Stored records
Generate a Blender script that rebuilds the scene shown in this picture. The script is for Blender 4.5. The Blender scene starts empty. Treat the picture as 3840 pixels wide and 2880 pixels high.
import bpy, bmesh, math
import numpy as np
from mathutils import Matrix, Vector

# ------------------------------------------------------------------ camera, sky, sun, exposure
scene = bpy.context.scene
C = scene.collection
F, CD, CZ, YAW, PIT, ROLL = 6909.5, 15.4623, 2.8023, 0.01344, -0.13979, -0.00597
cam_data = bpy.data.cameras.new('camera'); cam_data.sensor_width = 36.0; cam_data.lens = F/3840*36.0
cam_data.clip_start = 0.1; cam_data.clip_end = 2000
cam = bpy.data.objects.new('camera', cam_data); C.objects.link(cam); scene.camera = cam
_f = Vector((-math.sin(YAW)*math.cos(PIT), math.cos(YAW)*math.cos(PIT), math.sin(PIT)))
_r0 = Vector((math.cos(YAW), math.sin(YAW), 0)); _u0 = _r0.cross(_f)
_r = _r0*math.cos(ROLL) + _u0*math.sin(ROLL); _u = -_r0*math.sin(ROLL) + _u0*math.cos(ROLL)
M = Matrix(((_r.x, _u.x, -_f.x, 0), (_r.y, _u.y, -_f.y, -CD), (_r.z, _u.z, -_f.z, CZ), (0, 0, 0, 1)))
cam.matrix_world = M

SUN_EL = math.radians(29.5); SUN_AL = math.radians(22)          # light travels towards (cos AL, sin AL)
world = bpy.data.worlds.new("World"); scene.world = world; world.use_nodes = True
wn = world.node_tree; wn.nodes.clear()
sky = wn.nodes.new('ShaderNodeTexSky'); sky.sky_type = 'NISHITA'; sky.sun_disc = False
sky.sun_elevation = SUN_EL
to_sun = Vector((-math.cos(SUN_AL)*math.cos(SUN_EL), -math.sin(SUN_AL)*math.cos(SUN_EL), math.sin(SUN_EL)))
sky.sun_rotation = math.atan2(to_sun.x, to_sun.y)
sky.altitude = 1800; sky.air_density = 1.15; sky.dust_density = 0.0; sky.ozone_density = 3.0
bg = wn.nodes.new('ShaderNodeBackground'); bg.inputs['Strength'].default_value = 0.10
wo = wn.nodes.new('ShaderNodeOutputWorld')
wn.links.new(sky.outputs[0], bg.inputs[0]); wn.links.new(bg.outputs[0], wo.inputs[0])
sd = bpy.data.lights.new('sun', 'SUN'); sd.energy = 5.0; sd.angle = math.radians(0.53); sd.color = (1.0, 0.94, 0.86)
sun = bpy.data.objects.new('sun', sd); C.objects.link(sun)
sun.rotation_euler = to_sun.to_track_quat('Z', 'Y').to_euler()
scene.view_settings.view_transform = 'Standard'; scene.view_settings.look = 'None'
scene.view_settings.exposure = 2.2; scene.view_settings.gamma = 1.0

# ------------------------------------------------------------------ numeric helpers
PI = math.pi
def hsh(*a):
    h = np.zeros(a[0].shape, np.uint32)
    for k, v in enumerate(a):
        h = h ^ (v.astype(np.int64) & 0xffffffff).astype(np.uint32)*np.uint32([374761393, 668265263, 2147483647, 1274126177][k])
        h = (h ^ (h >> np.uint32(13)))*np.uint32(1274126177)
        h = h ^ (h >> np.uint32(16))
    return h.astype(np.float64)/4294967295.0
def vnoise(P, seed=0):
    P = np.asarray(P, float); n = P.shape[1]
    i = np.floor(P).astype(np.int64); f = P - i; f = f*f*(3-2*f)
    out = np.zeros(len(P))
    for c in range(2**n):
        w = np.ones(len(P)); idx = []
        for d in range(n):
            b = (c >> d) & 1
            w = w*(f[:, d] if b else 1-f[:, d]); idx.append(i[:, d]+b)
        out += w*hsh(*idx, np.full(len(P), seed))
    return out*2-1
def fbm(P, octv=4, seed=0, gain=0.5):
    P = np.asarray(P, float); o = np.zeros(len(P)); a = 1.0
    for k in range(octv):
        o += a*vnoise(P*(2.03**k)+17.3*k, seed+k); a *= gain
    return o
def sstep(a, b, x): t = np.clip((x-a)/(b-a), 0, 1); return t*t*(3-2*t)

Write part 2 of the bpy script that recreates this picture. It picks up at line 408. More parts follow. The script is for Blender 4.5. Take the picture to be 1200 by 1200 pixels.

# [Aim]
Identify the lines of the entries containing the string "pixels". Copy each such line.

# [Written answer]
Generate a Blender script that rebuilds the scene shown in this picture. The script is for Blender 4.5. The Blender scene starts empty. Treat the picture as 3840 pixels wide and 2880 pixels high.
Write part 2 of the bpy script that recreates this picture. It picks up at line 408. More parts follow. The script is for Blender 4.5. Take the picture to be 1200 by 1200 pixels.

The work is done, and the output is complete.